[Start of Information given]
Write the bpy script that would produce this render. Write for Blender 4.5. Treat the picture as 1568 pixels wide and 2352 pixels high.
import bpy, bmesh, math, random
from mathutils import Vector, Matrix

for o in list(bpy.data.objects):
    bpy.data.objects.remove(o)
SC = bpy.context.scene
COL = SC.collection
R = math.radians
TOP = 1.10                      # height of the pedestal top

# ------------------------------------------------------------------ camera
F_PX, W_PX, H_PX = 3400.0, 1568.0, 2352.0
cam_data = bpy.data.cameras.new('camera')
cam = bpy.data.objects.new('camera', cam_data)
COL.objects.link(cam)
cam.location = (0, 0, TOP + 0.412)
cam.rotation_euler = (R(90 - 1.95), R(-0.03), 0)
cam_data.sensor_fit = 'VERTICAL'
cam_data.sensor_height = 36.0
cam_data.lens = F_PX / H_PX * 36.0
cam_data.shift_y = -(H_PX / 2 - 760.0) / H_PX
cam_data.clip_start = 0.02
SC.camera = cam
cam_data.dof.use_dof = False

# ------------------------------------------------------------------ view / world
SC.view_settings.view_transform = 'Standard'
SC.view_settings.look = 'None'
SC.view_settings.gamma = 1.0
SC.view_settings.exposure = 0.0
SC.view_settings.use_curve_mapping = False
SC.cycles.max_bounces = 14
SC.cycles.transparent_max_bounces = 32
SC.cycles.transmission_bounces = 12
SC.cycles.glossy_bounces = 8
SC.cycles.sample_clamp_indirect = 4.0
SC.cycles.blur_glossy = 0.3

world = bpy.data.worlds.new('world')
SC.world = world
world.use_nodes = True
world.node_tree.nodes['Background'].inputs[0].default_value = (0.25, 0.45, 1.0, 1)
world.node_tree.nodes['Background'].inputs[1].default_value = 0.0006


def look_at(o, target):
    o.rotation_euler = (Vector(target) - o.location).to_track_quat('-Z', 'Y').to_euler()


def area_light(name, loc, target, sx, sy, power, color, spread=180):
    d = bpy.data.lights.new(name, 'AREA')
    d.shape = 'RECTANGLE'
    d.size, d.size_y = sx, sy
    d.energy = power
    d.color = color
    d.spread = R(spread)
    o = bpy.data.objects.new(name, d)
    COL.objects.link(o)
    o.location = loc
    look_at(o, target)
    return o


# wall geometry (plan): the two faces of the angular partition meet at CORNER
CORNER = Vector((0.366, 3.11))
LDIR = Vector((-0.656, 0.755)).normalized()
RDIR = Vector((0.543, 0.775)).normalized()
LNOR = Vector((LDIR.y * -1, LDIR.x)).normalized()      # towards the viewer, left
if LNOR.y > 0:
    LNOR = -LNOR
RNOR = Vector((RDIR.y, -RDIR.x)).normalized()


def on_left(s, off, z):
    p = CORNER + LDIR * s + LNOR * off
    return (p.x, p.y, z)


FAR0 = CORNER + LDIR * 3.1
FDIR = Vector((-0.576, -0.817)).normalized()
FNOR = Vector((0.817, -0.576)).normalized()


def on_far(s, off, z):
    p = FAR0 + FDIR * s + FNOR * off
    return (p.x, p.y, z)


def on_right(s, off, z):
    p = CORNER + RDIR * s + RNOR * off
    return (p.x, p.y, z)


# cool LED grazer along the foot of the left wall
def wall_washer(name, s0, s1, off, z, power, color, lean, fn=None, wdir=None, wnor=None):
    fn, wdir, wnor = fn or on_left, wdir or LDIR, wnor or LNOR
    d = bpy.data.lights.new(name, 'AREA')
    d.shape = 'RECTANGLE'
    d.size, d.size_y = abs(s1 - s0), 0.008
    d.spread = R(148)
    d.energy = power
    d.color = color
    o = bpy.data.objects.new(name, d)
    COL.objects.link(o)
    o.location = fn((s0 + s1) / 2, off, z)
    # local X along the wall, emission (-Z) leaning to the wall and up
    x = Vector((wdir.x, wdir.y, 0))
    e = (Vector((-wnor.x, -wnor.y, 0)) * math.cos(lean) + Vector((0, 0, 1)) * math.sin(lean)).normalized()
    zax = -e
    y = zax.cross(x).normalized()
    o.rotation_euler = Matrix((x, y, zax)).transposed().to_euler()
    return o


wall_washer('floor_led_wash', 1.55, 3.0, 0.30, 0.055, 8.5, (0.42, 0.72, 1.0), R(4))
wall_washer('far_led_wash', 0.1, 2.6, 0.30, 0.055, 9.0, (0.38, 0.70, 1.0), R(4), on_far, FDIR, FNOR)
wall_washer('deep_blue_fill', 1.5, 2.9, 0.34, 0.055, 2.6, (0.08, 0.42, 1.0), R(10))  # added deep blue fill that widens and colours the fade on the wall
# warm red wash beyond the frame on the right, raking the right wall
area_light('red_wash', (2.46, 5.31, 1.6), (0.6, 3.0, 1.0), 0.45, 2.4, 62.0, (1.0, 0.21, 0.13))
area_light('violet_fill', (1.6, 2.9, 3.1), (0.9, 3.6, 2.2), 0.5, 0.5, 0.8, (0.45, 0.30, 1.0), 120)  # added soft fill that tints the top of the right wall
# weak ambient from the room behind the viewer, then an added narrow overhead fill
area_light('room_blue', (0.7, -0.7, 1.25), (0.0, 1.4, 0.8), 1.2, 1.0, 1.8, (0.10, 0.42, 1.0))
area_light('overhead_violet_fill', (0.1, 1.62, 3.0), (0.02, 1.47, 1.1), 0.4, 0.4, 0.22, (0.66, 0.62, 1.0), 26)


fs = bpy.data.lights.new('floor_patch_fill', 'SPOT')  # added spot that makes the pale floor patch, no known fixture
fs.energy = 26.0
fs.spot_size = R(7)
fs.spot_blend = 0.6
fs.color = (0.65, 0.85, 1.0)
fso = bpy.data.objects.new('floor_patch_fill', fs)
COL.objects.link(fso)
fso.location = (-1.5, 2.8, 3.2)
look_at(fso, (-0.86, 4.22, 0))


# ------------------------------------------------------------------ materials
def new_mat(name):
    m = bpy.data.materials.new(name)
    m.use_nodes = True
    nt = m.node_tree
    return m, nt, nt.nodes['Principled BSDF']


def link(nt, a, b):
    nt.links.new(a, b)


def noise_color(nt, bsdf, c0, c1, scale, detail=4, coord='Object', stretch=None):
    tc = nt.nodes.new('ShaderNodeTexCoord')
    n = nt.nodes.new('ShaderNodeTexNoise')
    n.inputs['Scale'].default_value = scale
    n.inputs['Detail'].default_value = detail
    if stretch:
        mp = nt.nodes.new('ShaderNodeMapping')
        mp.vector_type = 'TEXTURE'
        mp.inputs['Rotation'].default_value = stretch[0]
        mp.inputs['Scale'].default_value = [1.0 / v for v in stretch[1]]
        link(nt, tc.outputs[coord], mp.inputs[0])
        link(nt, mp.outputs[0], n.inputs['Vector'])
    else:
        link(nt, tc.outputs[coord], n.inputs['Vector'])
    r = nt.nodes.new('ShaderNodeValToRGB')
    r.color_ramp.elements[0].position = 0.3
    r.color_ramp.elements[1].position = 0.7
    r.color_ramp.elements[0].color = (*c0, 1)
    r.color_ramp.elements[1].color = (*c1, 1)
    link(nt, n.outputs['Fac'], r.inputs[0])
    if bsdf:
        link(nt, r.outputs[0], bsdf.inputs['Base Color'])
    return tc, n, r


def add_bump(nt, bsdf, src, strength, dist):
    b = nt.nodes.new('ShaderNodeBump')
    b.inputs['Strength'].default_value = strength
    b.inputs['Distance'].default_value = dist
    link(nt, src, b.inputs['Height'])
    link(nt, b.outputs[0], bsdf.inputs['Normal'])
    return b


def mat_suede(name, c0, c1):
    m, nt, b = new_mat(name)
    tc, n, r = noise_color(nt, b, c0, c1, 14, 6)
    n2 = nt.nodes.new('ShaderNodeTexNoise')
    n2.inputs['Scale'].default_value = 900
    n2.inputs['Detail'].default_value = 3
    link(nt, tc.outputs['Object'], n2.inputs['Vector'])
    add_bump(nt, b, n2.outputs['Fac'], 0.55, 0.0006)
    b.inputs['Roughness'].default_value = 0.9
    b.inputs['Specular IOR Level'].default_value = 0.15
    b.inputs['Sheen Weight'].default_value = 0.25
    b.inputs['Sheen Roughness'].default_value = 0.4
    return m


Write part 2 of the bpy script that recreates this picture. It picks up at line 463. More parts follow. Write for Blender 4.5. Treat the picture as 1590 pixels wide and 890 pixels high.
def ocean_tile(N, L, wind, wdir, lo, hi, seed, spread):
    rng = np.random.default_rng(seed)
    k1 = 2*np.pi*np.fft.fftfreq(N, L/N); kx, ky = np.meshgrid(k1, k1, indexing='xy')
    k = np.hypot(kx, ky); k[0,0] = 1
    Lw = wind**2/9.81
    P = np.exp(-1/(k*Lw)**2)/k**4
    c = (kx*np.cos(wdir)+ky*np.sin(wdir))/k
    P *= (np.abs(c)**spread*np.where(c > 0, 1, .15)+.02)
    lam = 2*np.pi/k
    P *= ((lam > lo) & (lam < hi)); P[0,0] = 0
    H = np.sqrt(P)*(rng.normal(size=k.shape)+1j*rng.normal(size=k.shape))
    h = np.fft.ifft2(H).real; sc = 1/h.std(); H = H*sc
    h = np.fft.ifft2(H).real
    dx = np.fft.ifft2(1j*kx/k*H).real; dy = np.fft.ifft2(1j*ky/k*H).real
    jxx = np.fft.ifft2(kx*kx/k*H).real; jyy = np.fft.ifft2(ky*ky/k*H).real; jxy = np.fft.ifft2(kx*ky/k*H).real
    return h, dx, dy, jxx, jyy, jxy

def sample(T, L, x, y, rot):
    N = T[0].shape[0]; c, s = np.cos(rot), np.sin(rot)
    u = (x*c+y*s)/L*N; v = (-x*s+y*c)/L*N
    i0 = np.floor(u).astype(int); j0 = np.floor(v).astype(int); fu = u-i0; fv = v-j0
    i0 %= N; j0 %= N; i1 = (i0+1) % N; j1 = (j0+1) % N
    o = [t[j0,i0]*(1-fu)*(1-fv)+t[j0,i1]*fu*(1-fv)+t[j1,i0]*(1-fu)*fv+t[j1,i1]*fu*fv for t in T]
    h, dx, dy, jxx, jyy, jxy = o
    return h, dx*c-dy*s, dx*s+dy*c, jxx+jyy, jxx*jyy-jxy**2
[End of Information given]
▶ _Aim_
Lines from the start of the material above through the line containing "the pedestal top" are to be duplicated exactly, and only those.

▶ _Response_
Write the bpy script that would produce this render. Write for Blender 4.5. Treat the picture as 1568 pixels wide and 2352 pixels high.
import bpy, bmesh, math, random
from mathutils import Vector, Matrix

for o in list(bpy.data.objects):
    bpy.data.objects.remove(o)
SC = bpy.context.scene
COL = SC.collection
R = math.radians
TOP = 1.10                      # height of the pedestal top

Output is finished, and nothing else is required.